● **WHAT THE TASK ASKS**:
Using the data below, repeat all of it precisely.
==== COLLECTED DATA ====
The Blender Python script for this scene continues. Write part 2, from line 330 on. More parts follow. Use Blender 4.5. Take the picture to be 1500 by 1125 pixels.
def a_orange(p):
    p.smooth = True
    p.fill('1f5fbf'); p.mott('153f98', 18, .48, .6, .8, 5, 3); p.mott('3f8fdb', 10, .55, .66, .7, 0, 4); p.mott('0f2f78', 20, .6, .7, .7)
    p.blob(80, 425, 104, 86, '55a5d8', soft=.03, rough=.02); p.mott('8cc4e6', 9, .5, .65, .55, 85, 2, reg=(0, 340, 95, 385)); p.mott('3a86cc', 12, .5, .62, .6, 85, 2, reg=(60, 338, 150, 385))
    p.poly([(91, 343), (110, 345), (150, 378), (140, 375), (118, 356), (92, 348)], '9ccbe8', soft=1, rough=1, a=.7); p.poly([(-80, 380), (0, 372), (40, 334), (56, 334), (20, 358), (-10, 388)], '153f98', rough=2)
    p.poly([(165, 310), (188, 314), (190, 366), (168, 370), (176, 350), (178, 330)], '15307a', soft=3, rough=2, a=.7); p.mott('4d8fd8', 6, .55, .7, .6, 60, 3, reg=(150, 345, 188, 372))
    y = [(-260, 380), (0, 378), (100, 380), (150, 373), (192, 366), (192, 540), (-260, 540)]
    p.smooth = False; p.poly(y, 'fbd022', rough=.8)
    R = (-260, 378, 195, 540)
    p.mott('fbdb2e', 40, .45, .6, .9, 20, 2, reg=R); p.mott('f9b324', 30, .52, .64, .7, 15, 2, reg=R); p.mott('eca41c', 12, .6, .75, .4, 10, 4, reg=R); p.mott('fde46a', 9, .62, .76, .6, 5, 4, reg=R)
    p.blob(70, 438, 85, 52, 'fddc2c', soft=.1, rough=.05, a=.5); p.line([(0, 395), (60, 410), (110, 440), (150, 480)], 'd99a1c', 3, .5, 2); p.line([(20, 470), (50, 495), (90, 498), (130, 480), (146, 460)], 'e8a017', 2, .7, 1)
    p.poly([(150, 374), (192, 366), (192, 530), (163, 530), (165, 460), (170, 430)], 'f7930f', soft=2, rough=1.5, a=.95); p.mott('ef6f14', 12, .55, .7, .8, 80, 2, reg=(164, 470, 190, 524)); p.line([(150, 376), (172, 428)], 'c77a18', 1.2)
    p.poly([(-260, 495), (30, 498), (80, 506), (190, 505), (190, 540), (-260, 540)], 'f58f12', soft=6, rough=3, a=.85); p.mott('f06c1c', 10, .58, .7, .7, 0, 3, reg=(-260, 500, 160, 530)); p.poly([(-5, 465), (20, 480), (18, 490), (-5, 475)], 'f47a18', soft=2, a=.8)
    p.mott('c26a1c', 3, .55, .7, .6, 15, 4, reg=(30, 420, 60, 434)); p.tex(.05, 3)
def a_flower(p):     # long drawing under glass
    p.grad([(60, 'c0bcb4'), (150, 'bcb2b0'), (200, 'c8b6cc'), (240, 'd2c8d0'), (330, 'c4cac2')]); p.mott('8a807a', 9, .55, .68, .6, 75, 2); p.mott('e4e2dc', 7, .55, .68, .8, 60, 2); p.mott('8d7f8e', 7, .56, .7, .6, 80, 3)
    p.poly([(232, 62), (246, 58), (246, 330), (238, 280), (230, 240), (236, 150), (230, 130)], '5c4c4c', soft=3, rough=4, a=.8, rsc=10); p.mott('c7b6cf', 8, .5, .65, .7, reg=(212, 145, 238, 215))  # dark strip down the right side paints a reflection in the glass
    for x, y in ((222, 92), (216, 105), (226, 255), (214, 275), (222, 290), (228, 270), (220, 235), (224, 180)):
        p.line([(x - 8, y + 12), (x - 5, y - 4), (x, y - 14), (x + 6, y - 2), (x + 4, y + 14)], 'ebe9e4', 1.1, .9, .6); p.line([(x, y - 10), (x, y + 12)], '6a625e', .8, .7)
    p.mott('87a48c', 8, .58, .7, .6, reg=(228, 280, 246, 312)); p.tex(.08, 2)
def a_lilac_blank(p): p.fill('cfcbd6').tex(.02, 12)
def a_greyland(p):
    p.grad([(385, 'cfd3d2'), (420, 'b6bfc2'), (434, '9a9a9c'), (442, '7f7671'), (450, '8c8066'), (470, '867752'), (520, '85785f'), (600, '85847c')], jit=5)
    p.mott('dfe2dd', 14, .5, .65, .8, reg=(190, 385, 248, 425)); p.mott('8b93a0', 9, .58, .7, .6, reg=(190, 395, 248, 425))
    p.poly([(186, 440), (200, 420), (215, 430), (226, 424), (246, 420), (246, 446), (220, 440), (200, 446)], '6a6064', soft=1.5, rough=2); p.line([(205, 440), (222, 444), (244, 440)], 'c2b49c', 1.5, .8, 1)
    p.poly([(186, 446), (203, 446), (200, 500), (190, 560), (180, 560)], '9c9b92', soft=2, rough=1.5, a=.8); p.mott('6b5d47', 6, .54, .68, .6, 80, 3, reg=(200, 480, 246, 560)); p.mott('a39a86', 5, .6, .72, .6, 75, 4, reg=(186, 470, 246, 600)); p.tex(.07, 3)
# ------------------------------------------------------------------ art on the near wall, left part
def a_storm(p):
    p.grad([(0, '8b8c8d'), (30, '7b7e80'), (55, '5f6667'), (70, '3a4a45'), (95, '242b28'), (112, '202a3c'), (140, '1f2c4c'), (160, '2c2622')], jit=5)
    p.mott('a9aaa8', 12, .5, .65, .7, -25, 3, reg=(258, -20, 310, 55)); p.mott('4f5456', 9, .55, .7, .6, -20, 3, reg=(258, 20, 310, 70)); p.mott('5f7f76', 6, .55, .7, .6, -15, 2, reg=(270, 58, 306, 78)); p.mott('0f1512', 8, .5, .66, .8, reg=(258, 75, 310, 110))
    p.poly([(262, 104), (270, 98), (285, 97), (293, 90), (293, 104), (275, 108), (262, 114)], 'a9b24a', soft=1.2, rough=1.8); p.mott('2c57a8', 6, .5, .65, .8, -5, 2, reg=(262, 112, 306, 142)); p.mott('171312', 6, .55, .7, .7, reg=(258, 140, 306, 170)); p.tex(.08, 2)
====
● **ANSWER FOR THIS EXERCISE**:
The Blender Python script for this scene continues. Write part 2, from line 330 on. More parts follow. Use Blender 4.5. Take the picture to be 1500 by 1125 pixels.
def a_orange(p):
    p.smooth = True
    p.fill('1f5fbf'); p.mott('153f98', 18, .48, .6, .8, 5, 3); p.mott('3f8fdb', 10, .55, .66, .7, 0, 4); p.mott('0f2f78', 20, .6, .7, .7)
    p.blob(80, 425, 104, 86, '55a5d8', soft=.03, rough=.02); p.mott('8cc4e6', 9, .5, .65, .55, 85, 2, reg=(0, 340, 95, 385)); p.mott('3a86cc', 12, .5, .62, .6, 85, 2, reg=(60, 338, 150, 385))
    p.poly([(91, 343), (110, 345), (150, 378), (140, 375), (118, 356), (92, 348)], '9ccbe8', soft=1, rough=1, a=.7); p.poly([(-80, 380), (0, 372), (40, 334), (56, 334), (20, 358), (-10, 388)], '153f98', rough=2)
    p.poly([(165, 310), (188, 314), (190, 366), (168, 370), (176, 350), (178, 330)], '15307a', soft=3, rough=2, a=.7); p.mott('4d8fd8', 6, .55, .7, .6, 60, 3, reg=(150, 345, 188, 372))
    y = [(-260, 380), (0, 378), (100, 380), (150, 373), (192, 366), (192, 540), (-260, 540)]
    p.smooth = False; p.poly(y, 'fbd022', rough=.8)
    R = (-260, 378, 195, 540)
    p.mott('fbdb2e', 40, .45, .6, .9, 20, 2, reg=R); p.mott('f9b324', 30, .52, .64, .7, 15, 2, reg=R); p.mott('eca41c', 12, .6, .75, .4, 10, 4, reg=R); p.mott('fde46a', 9, .62, .76, .6, 5, 4, reg=R)
    p.blob(70, 438, 85, 52, 'fddc2c', soft=.1, rough=.05, a=.5); p.line([(0, 395), (60, 410), (110, 440), (150, 480)], 'd99a1c', 3, .5, 2); p.line([(20, 470), (50, 495), (90, 498), (130, 480), (146, 460)], 'e8a017', 2, .7, 1)
    p.poly([(150, 374), (192, 366), (192, 530), (163, 530), (165, 460), (170, 430)], 'f7930f', soft=2, rough=1.5, a=.95); p.mott('ef6f14', 12, .55, .7, .8, 80, 2, reg=(164, 470, 190, 524)); p.line([(150, 376), (172, 428)], 'c77a18', 1.2)
    p.poly([(-260, 495), (30, 498), (80, 506), (190, 505), (190, 540), (-260, 540)], 'f58f12', soft=6, rough=3, a=.85); p.mott('f06c1c', 10, .58, .7, .7, 0, 3, reg=(-260, 500, 160, 530)); p.poly([(-5, 465), (20, 480), (18, 490), (-5, 475)], 'f47a18', soft=2, a=.8)
    p.mott('c26a1c', 3, .55, .7, .6, 15, 4, reg=(30, 420, 60, 434)); p.tex(.05, 3)
def a_flower(p):     # long drawing under glass
    p.grad([(60, 'c0bcb4'), (150, 'bcb2b0'), (200, 'c8b6cc'), (240, 'd2c8d0'), (330, 'c4cac2')]); p.mott('8a807a', 9, .55, .68, .6, 75, 2); p.mott('e4e2dc', 7, .55, .68, .8, 60, 2); p.mott('8d7f8e', 7, .56, .7, .6, 80, 3)
    p.poly([(232, 62), (246, 58), (246, 330), (238, 280), (230, 240), (236, 150), (230, 130)], '5c4c4c', soft=3, rough=4, a=.8, rsc=10); p.mott('c7b6cf', 8, .5, .65, .7, reg=(212, 145, 238, 215))  # dark strip down the right side paints a reflection in the glass
    for x, y in ((222, 92), (216, 105), (226, 255), (214, 275), (222, 290), (228, 270), (220, 235), (224, 180)):
        p.line([(x - 8, y + 12), (x - 5, y - 4), (x, y - 14), (x + 6, y - 2), (x + 4, y + 14)], 'ebe9e4', 1.1, .9, .6); p.line([(x, y - 10), (x, y + 12)], '6a625e', .8, .7)
    p.mott('87a48c', 8, .58, .7, .6, reg=(228, 280, 246, 312)); p.tex(.08, 2)
def a_lilac_blank(p): p.fill('cfcbd6').tex(.02, 12)
def a_greyland(p):
    p.grad([(385, 'cfd3d2'), (420, 'b6bfc2'), (434, '9a9a9c'), (442, '7f7671'), (450, '8c8066'), (470, '867752'), (520, '85785f'), (600, '85847c')], jit=5)
    p.mott('dfe2dd', 14, .5, .65, .8, reg=(190, 385, 248, 425)); p.mott('8b93a0', 9, .58, .7, .6, reg=(190, 395, 248, 425))
    p.poly([(186, 440), (200, 420), (215, 430), (226, 424), (246, 420), (246, 446), (220, 440), (200, 446)], '6a6064', soft=1.5, rough=2); p.line([(205, 440), (222, 444), (244, 440)], 'c2b49c', 1.5, .8, 1)
    p.poly([(186, 446), (203, 446), (200, 500), (190, 560), (180, 560)], '9c9b92', soft=2, rough=1.5, a=.8); p.mott('6b5d47', 6, .54, .68, .6, 80, 3, reg=(200, 480, 246, 560)); p.mott('a39a86', 5, .6, .72, .6, 75, 4, reg=(186, 470, 246, 600)); p.tex(.07, 3)
# ------------------------------------------------------------------ art on the near wall, left part
def a_storm(p):
    p.grad([(0, '8b8c8d'), (30, '7b7e80'), (55, '5f6667'), (70, '3a4a45'), (95, '242b28'), (112, '202a3c'), (140, '1f2c4c'), (160, '2c2622')], jit=5)
    p.mott('a9aaa8', 12, .5, .65, .7, -25, 3, reg=(258, -20, 310, 55)); p.mott('4f5456', 9, .55, .7, .6, -20, 3, reg=(258, 20, 310, 70)); p.mott('5f7f76', 6, .55, .7, .6, -15, 2, reg=(270, 58, 306, 78)); p.mott('0f1512', 8, .5, .66, .8, reg=(258, 75, 310, 110))
    p.poly([(262, 104), (270, 98), (285, 97), (293, 90), (293, 104), (275, 108), (262, 114)], 'a9b24a', soft=1.2, rough=1.8); p.mott('2c57a8', 6, .5, .65, .8, -5, 2, reg=(262, 112, 306, 142)); p.mott('171312', 6, .55, .7, .7, reg=(258, 140, 306, 170)); p.tex(.08, 2)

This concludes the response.